SL: Yes. And we're talking to Keep a Child Alive in the United States, which is Alicia Keys and Leigh Blake, who sort of runs it. Alicia is the intense and committed patron. And the Elton John AIDS Foundation in the U.K., because I had been there speaking in the fall before this happened at their fundraiser and they were interested. Elton John sent a taped video message, which is lovely. We played it on the Sunday morning, just to the grandmothers, and they were bowled over by it. The coverage—the New York Times, the [International] Herald Tribune—it's all over the world.

GS: Apart from it being inherently valuable, it does the end run around the normal newspaper fatigue, which is, How many different ways can you tell -

SL: Precisely. Because Micol Zarb [director of communications] joined us at an auspicious moment so she could organize all this on the communications front. Because we'd never had anyone do that for the foundation it made a big difference.So anyway, coming back from Zambia, my colleagues were doing the Ottawa Citizen [a special edition on AIDS], the foundation was doing the grandmothers, and, plunging into the conference, I will admit it was a bit much. Gerry Caplan [former NDP federal secretary, now a Canadian authority on the Rwanda genocide], with whom we work closely, was laughing and comparing it to an election campaign.

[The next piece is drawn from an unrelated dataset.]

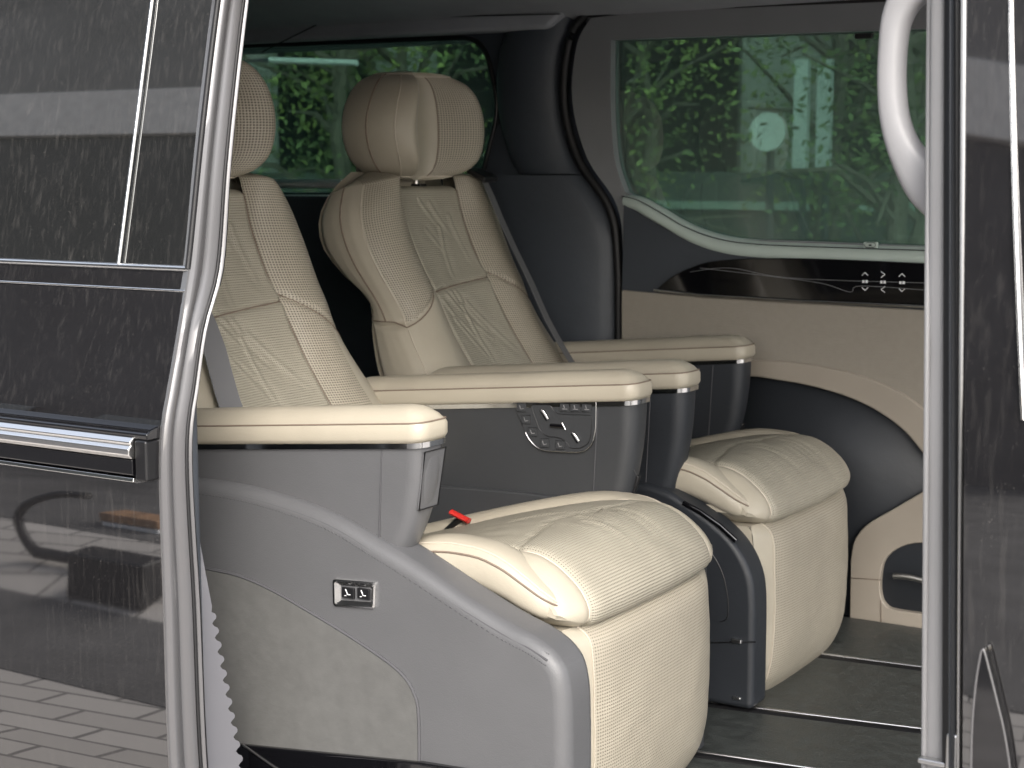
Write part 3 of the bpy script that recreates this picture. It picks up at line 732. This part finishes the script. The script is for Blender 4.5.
    # side bolsters of the cushion
    for sg in (-1, 1):
        st = [(-.50, .745, .66, 1), (-.30, .806, .72, 1), (-.12, .853, .77, 1), (-.03, .857, .785, 1), (.02, .845, .775, .97), (.055, .826, .762, .92), (.085, .805, .754, .8), (.102, .790, .757, .55), (.110, .776, .766, .12)]
        rr_ = []
        if sg > 0: st = [(x, zt-.016, zb, k) for x, zt, zb, k in st]
        for x, zt, zb, k in st:
            ring = []; cy = sg*.240; zc = (zt+zb)/2
            for j in range(28):
                q = 2*math.pi*j/28; cc, ss = math.cos(q), math.sin(q)
                ring.append(W(x+(zc-.80)*0, cy+.040*k*abs(cc)**.75*(1 if cc > 0 else -1), zc+(zt-zb)/2*abs(ss)**.8*(1 if ss > 0 else -1)))
            rr_.append(ring)
        R2 = []
        for i in range(len(rr_)-1):
            for k in range(4):
                pts = []
                for j in range(28):
                    p0 = rr_[max(i-1, 0)][j]; p1 = rr_[i][j]; p2 = rr_[i+1][j]; p3 = rr_[min(i+2, len(rr_)-1)][j]; q = k/4
                    pts.append(.5*((2*p1)+(p2-p0)*q+(2*p0-5*p1+4*p2-p3)*q*q+(3*p1-p0-3*p2+p3)*q**3))
                R2.append(pts)
        R2.append(rr_[-1])
        loft('cushion_bolster', R2, M['leather'], cu)
        jx = 12 if sg < 0 else 2
        tube('seam_line', [r_[jx]+Vector((0, sg*.0005, .0006)) for r_ in R2[6:-1]], .0016, M['seam'], cu, n=6)
        tube('piping', [r_[10 if sg < 0 else 4]+Vector((0, 0, .0004)) for r_ in R2[6:-1]], .0014, M['piping'], cu, n=6)
    # ---------------- leg rest
    lr = empty('leg_rest', (0, 0, 0)); lr.parent = t
    zt, zb, hw = .738, .385, .243
    nI, nJ = 44, 44
    rings = []
    for i in range(nI+1):
        v = -1+2*i/nI; row = []
        for j in range(nJ+1):
            u = -1+2*j/nJ
            # rounded lower corners
            hh = hw*(1-.10*max(0, (-v-.6)/.4)**2.2); 
            b_ = .034*(1-abs(u)**5)*(1-max(0, v)**14*.7)-.010*max(0, v)**24-.030*max(0, -v)**5
            z = (zt+zb)/2+v*(zt-zb)/2
            bow = .007*(1-v*v)-.010*max(0, -v)**2
            row.append(W(.117+b_+bow+.0012*vnoise((u, v, c), 5), u*hh-.010, z))
        rings.append(row)
    loft('leg_pad', [r_[4:41] for r_ in rings], M['perfS'], lr, closed=False, caps=False, uv=True)
    for a, b in ((0, 4), (40, 44)):
        loft('pad_margin', [r_[a:b+1] for r_ in rings], M['leather'], lr, closed=False, caps=False)
    for j in (4,): tube('piping', [r_[j]+Vector((.001, 0, 0)) for r_ in rings], .0013, M['piping'], lr, n=6)
    per = [r_[0] for r_ in rings]+rings[-1][1:]+[r_[-1] for r_ in rings[::-1]][1:]+rings[0][::-1][1:-1]
    loft('pad_border', [per, [p+Vector((-.02, 0, 0)) for p in per], [Vector((p.x-.10, c+(p.y-c)*.97, p.z)) for p in per]], M['leather'], lr)
    # ---------------- base
    bs = empty('seat_base', (0, 0, 0)); bs.parent = t
    MB().box(W(-.25, 0, .58), (.62, .50, .30)).build('base_core', M['darkP'], bs, bevel=.02)
    return t, W, bs, bp_
def pad_rings(x0, x1, y0, y1, lev, slope, rf=.026, rb=.01):
    """rounded slab rings: lev = (z, inset)"""
    out = []
    for z, ins in lev:
        P = rounded([(x0+ins, y0+ins), (x1-ins*1.3, y0+ins), (x1-ins*1.3, y1-ins), (x0+ins, y1-ins)], [rb, rf, rf, rb], 8)
        out.append([(p.x, p.y, z+slope(p.x)) for p in P])
    return out
def make_arm(t, y0, y1, xf, xb, mbody, mcap, zlow, taper=.055, zpad=1.006, sw=None, thin=0, split=.075):
    a = empty('armrest', (0, 0, 0)); a.parent = t
    sl_ = lambda x: -.092*(xf-x)
    th = lambda x: 0
    lev = [(zpad-.001, .006), (zpad+.001, .002), (zpad+.006, 0), (zpad+.022, 0), (zpad+.028, .002), (zpad+.0375, .0045)]
    crown = [(zpad+.0285, .0035), (zpad+.036, .0075), (zpad+.043, .014), (zpad+.049, .023), (zpad+.052, .034)]
    loft('arm_pad', pad_rings(xb, xf, y0-.004, y1+.004, lev[:-1]+crown, sl_), M['leather'], a)
    sm = pad_rings(xb, xf, y0-.004, y1+.004, [(zpad+.0283, .0018)], sl_)[0]
    tube('seam_line', [Vector(p) for p in sm], .0013, M['seam'], a, closed=True, n=6)
    tr = pad_rings(xb, xf-.002, y0-.002, y1+.002, [(zpad-.010, .003), (zpad-.009, 0), (zpad-.001, 0), (zpad-.000, .003)], sl_)
    loft('trim_line', tr, M['chrome'], a)
    # body, front leans back towards the bottom
    rings = []
    N = 14
    for i in range(N+1):
        z = zpad-.010-(zpad-.010-zlow)*i/N; f = i/N
        xx = xf-.006-taper*f**2.2
        P = rounded([(xb, y0+.002+.004*f), (xx, y0+.002+.008*f), (xx, y1-.002-.008*f), (xb, y1-.002)], [.004, .028, .028, .004], 8)
        rings.append([(p.x, p.y, z+(sl_(p.x) if i == 0 else sl_(p.x)*(1-f))) for p in P])
    body = loft('arm_body', rings, mbody, a)
    # vertical split line on the camera side
    tube('seam_line', [Vector((xf-split-.012*(i/N), y0+.0015+.005*(i/N), r_[0][2]-(0 if i else .002)+(sl_(xf-split)-sl_(xb))*(1-i/N))) for i, r_ in enumerate(rings)], .0011, M['greyS'], a, n=6)
    # inset flap on the front face
    if not thin:
        sx = xf-.006-taper*.55; zz_ = zlow+.045
        MB().box((sx-.002, (y0+y1)/2+.008, zz_), (.010, .012, .045), Matrix.Rotation(R(18), 3, 'Y')).build('vent_slot', M['blackP'], a, bevel=.003)
        return a, body
    ym = (y0+y1)/2; hwf = (y1-y0)*.36
    zc0 = zpad-.016; zc1 = zpad-.016-.088
    def fx(z): f = max(0, (zpad-.010-z)/(zpad-.010-zlow)); return xf-.006-taper*f**2.2
    q = [Vector((fx(z)+.0012, ym+s*hwf, z)) for z, s in ((zc0, -1), (zc0, 1), (zc1, .9), (zc1, -.9))]
    fp = MB().add([q[0], q[1], q[2], q[3]]+[p-Vector((.004, 0, 0)) for p in q], [(0, 1, 2, 3), (7, 6, 5, 4), (0, 4, 5, 1), (1, 5, 6, 2), (2, 6, 7, 3), (3, 7, 4, 0)]).build('front_flap', mcap, a, bevel=.0015, smooth=False)
    tube('flap_gap', [p+Vector((.0006, 0, 0)) for p in q], .0013, M['blackP'], a, closed=True, n=6)
    return a, body
def belt(t, W, bp_, sg, c):
    pts = []
    P = []
    for k in range(13):
        z = 1.375-.47*k/12; f = .22+.20*(k/12)
        p = bp_(z, sg, min(.92, f+.1), 'b')+Vector((.022+.012*math.sin(math.pi*k/12), 0, .004)); P.append(p)
    v = []; f = []
    for i, p in enumerate(P):
        dy = .021; d = Vector((.006, -sg*0, 0))
        for s_ in (-1, 1):
            for e in (-1, 1): v.append(p+Vector((-.006*s_*1.0+e*.0010, sg*dy*s_, 0)))
    for i in range(len(P)-1):
        a = i*4; b = a+4
        f += [(a, a+2, b+2, b), (a+1, b+1, b+3, a+3), (a, b, b+1, a+1), (a+2, a+3, b+3, b+2)]
    bt = obj('seat_belt', v, f, M['belt'], t)
    g = MB().box(P[0]+Vector((-.006, 0, .014)), (.055, .062, .014), Matrix.Rotation(R(25), 3, 'Y')).build('belt_guide', M['blackP'], bt, bevel=.005)
    return bt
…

GS: I was at, among other things, the closing keynote address you gave at the International AIDS Conference. And there was, and I welcome it, in the delivery of your speech a speechifying passion, a fervour, that was responded to by the crowd in a very immediate—

SL: Yes, there was.

GS: —and intense way, and in that way too it was like an election campaign just before it breaks.

SL: I hadn't thought of the comparison. Most of my election points ended on an upswing rhetorically and on a downswing politically. I revvied up the troops on election day only tobe crushed on election night. But I'm used to that. I'm a socialist. I'm used to it.I was particularly pleased because of the obvious crowd support on the South African issue, which I really think is important, and on the women's issue, which for me is the most significant issue of all.